The bike is waay too heavy to do a wheelie. I've only done one on it, and that was unintentional.
As far as damage to the clutch...well when it slips, I'll replace it.
No offense intended, but I doubt it did much to the clutch though.
If the clutch was so weak that it would slip during a half-throttle burnout, then guess what, it would have slipped at half throttle steady-state load on the road at the same rpm. The engine/clutch isn't seeing a difference in rolling resistance/vs. burnout resistance. It just sees resistance. If a stock clutch cant hold the motor down to a stall (provided the traction available is great enough that the tire doesn't spin first) from half throttle in first gear (IE total, or 100% of available torque at that throttle setting), then the clutch is bad in the first place. Anything less than total available torque being seen by the motor means the motor keeps running, the tire keeps turning, which also means that the clutch should not slip at that load and throttle setting, unless it was bad in the first place. It also means that the total amount of torque needed was less than the motor could provide at that throttle setting. Anyways, load doesn't affect clutch life, unless it exceeds the torque capacity of the clutch.
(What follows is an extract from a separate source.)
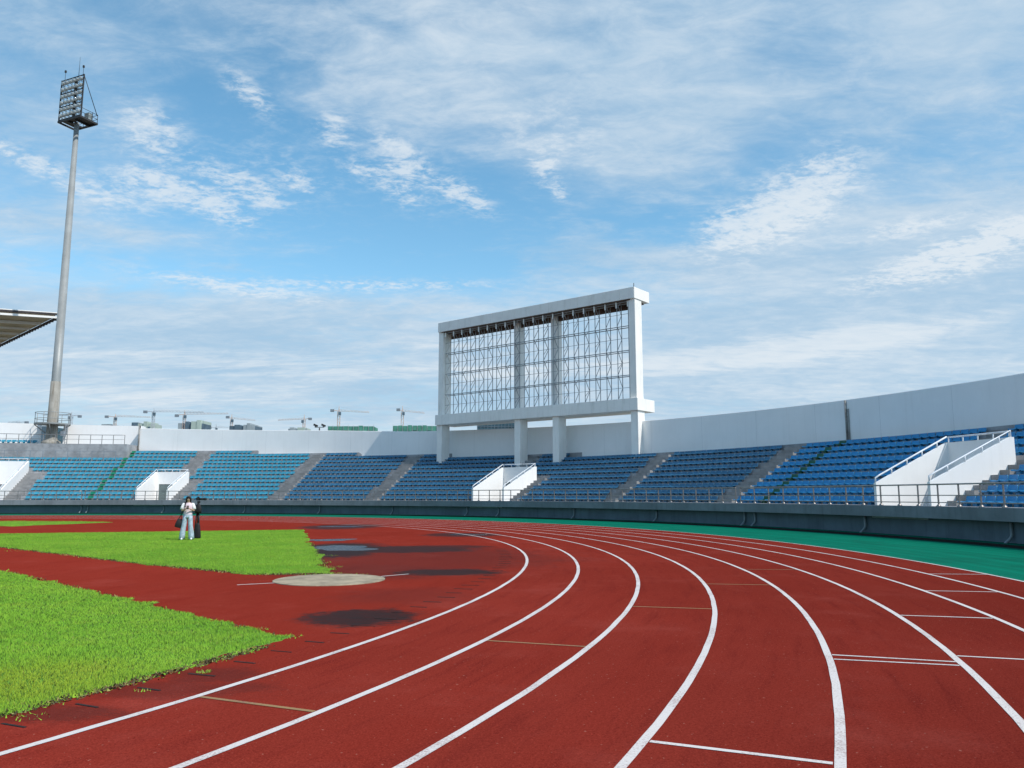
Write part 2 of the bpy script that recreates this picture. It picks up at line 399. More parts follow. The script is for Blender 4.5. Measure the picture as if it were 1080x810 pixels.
    puffs = total([(352,137,1.3,1.2,-20,.50),(425,167,2.4,1.0,-32,.60),(492,207,2.4,.9,-28,.52),(232,219,2.6,.9,-20,.62),(252,193,2.6,.7,-18,.50),(180,200,2.6,.8,-18,.46),(270,207,1.6,.6,-18,.40),
                   (160,135,1.8,1.3,-15,.48),(262,98,2.4,.9,-30,.46),(300,185,5.0,2.2,-14,.19),(420,190,5.0,1.8,-22,.15),(170,160,4.5,2.0,-16,.15),(575,180,1.2,1.1,-30,.36),(590,203,.8,.6,-30,.40),(35,172,3.6,.7,-16,.50),(315,192,1.0,.6,-20,.45),(385,180,1.2,.7,0,.40),(390,301,10,.5,2,.40),(250,304,6,.5,-4,.42),(560,150,4,2,-20,.14),(600,135,4,2.2,-20,.14),(130,205,3,1.5,0,.34),(425,205,2,.8,-20,.3)])
    nw = t.math('ADD', t.math('MULTIPLY', n3, .60), t.math('MULTIPLY', n5, .40))
    wt = t.math('ADD', puffs, bank)
    crisp = t.math('MULTIPLY', t.math('MULTIPLY', wt, 2.7, clamp=True), t.sstep(t.math('ADD', nw, t.math('MULTIPLY', wt, .18)), .46, .70))
    low = total([(300,385,26,1.0,0,.62),(480,360,16,.8,2,.6),(760,372,12,1.1,4,.55),(130,420,12,1.2,0,.5),(940,355,12,1.6,6,.6),(400,415,30,1.6,0,.35)])
    lown = t.noise(t.mapping(plane,(.35,1.3,1),(0,0,R(8)),(2.2,5.4,0)), 7.5, 9, .66, .4)
    lows = t.math('MULTIPLY', t.sstep(t.math('MULTIPLY', lown, low), .20, .42), .55)
    f = t.math('SUBTRACT', 1.0, t.math('MULTIPLY', t.math('MULTIPLY', t.math('SUBTRACT',1.0,veil), t.math('SUBTRACT',1.0,streak)),
              t.math('MULTIPLY', t.math('SUBTRACT',1.0,t.math('MULTIPLY',crisp,.80)), t.math('SUBTRACT',1.0,lows))))
    hz = t.sstep(el, 17.0, 0.0, 0.0, .78)
    f = t.math('SUBTRACT', 1.0, t.math('MULTIPLY', t.math('SUBTRACT',1.0,f), t.math('SUBTRACT',1.0,hz)))
    thick = t.sstep(t.math('ADD', t.math('ADD', t.math('MULTIPLY', n1,.6), t.math('MULTIPLY', n4,.4)), t.math('MULTIPLY', t.math('ADD', crisp, lows), .35)), .34, .80)
    cloud = t.mix(thick, tuple(v*CLOUD for v in (.43,.63,.83)), tuple(v*CLOUD for v in (.80,.89,.97)))
    c = t.mix(f, hs.outputs[0], cloud)
    t.put(bg.inputs[0], c); bg.inputs[1].default_value = .15
    t.lk(bg.outputs[0], out.inputs[0])
SKYV, CLOUD = 1.02, 4.8
build_world()
sl = bpy.data.lights.new('sun', 'SUN'); sl.energy = 3.0; sl.angle = R(.6); sl.color = (1,.955,.89)
so = bpy.data.objects.new('sun', sl); COL.objects.link(so)
a = R(SUN_AZ); e = R(SUN_EL)
so.rotation_euler = Vector((math.sin(a)*math.cos(e), math.cos(a)*math.cos(e), math.sin(e))).to_track_quat('Z','Y').to_euler()
so.location = (40,-10,60)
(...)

Slipping causes abrasion and glazing of clutch material, and possible warpage. So basically, the damage that can/will be caused, is caused during the time period that you are releasing the clutch against a high torque value equation, IE high power from motor against a static torque factor (the stationary tire and it's potential friction), and this period of potential damage ends generally when the tire starts spinning (unless you have gotten the clutch so hot that it glazes and is allready slipping).
No tears about it, doesn't really matter to me. The parts are 60 dollars, and the time I've got. The bike is a toy/hobby.
Stoppies I'm not even going to attempt. To much weight, too flexy of a frame/tripple tree. Assuming the front brake had enough guts to actually do a stoppy (I'm thinking it would either not lock, or just lock the tire before, not enough modulation there in single piston, solid disk setup).
I think I picked up the screw after the burnout, actually.
Edited to add:
On drag tires, spinning gets the tires hot and increases the traction (friction they can provide). However, drag tires or street tires, what allows you to spin the tire much easier than breaking it loose in a first place, providing you aren't rolling down the road, is this:
The tire gets hot enough to start melting/emulsifying, and while doing that, it produces hot gases. In effect, these hot gasses (and melted rubbber) produce a lubricant, that in turn allows the tire to spin with less torque needed. Hence once the burnout is started, less (usually much less) power/torque is needed to continue the burnout, provided you keep the tire inside of the patch you have just created.